### Goal
Stop after the line containing "from mathutils import": print each line exactly from the first line of the listing up to that point.
↓↓↓
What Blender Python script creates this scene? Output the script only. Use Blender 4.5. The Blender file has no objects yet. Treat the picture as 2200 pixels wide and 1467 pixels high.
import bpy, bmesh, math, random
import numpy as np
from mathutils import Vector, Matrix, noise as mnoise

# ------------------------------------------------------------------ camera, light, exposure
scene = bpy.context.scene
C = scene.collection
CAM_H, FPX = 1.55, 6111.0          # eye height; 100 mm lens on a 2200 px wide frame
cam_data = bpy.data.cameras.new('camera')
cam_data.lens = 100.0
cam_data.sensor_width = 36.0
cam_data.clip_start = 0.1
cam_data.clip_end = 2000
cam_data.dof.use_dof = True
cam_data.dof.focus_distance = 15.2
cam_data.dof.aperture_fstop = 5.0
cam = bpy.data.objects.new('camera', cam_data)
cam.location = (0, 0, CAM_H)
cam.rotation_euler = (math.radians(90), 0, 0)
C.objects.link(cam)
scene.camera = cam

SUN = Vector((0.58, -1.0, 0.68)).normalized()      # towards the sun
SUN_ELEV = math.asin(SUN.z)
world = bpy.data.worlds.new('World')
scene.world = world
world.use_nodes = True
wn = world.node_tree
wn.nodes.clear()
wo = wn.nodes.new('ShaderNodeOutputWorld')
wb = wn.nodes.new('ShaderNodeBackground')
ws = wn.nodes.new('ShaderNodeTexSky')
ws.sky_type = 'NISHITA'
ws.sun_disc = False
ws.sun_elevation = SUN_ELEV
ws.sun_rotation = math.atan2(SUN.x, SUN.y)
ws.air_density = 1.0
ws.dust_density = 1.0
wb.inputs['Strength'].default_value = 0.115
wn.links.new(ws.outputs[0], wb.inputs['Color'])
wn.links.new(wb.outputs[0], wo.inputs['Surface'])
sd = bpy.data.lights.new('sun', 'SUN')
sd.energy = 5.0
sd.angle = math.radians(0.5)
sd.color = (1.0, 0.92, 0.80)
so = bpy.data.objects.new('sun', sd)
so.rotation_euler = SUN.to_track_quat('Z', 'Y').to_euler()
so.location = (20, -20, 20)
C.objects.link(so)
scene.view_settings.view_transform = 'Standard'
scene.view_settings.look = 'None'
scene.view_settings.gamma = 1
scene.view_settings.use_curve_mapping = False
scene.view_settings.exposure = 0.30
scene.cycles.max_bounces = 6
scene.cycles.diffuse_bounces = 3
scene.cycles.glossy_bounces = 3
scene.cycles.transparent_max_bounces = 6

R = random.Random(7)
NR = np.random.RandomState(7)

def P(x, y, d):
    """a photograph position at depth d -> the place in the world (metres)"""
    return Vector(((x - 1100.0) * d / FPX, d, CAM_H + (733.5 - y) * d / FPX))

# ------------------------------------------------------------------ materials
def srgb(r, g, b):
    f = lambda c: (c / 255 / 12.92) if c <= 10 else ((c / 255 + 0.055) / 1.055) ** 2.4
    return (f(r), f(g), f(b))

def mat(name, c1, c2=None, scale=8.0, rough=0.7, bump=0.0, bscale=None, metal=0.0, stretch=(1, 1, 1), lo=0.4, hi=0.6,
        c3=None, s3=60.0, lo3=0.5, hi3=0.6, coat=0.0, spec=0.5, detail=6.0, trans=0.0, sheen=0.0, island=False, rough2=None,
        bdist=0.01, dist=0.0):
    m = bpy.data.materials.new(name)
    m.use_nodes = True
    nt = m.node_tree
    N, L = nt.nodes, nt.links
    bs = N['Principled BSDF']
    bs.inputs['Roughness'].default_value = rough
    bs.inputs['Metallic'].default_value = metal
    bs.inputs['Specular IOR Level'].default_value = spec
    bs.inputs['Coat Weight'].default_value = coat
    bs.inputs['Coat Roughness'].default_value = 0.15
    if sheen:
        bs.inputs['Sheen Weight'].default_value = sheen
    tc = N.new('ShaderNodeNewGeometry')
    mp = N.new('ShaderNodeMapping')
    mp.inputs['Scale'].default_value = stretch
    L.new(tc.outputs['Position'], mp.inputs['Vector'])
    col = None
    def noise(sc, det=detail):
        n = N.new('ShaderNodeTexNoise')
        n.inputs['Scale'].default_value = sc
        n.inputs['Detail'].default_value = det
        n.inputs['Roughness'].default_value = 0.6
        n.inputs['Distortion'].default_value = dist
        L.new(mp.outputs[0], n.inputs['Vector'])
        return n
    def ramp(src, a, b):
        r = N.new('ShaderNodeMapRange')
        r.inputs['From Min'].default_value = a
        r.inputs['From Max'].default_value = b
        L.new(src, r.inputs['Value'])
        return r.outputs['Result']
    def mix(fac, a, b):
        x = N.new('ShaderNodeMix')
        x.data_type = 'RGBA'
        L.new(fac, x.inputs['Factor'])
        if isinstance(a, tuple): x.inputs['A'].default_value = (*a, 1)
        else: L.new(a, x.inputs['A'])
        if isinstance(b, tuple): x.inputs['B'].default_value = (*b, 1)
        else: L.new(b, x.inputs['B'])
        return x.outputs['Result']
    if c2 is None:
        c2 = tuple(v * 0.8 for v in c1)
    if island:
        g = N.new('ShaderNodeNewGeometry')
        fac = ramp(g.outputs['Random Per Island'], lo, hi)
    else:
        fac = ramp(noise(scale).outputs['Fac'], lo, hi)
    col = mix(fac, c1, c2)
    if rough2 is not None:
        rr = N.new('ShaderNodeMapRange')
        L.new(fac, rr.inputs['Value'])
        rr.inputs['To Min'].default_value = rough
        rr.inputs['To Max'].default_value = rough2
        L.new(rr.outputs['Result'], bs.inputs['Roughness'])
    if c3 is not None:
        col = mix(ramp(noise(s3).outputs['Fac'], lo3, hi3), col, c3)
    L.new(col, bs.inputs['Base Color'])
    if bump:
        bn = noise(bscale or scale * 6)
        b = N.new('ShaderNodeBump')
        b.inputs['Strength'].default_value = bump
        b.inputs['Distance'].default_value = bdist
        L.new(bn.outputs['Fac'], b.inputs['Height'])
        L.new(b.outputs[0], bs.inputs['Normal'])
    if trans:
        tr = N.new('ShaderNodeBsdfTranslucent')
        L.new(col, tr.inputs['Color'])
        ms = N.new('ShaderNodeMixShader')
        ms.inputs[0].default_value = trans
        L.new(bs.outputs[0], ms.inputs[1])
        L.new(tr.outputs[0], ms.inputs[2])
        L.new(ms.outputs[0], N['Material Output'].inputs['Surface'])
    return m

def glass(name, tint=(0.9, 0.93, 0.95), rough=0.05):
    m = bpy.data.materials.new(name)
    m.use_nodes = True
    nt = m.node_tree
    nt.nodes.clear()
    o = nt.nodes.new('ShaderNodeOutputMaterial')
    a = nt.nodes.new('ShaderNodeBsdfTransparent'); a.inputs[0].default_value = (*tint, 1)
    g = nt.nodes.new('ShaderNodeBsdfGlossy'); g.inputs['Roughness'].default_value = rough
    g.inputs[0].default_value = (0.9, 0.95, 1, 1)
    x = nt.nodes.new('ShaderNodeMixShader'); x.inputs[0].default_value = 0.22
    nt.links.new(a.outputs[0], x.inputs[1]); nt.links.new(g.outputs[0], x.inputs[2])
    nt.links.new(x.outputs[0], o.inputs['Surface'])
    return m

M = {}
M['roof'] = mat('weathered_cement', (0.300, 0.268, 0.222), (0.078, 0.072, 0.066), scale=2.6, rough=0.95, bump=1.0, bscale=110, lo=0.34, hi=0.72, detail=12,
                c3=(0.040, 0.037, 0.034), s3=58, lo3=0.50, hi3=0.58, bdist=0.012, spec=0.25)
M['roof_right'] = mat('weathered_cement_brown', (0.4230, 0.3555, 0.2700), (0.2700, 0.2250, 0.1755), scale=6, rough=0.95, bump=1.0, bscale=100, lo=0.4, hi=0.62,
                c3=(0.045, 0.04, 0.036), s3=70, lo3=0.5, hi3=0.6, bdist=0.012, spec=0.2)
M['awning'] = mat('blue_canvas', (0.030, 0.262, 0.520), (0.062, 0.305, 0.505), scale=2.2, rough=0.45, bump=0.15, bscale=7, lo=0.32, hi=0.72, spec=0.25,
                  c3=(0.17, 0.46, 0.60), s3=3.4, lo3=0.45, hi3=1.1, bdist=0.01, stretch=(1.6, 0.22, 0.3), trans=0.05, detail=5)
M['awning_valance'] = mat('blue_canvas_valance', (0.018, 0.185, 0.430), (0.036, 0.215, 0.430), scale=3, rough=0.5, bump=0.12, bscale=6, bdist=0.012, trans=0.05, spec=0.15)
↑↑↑
### Output of the exercise
What Blender Python script creates this scene? Output the script only. Use Blender 4.5. The Blender file has no objects yet. Treat the picture as 2200 pixels wide and 1467 pixels high.
import bpy, bmesh, math, random
import numpy as np
from mathutils import Vector, Matrix, noise as mnoise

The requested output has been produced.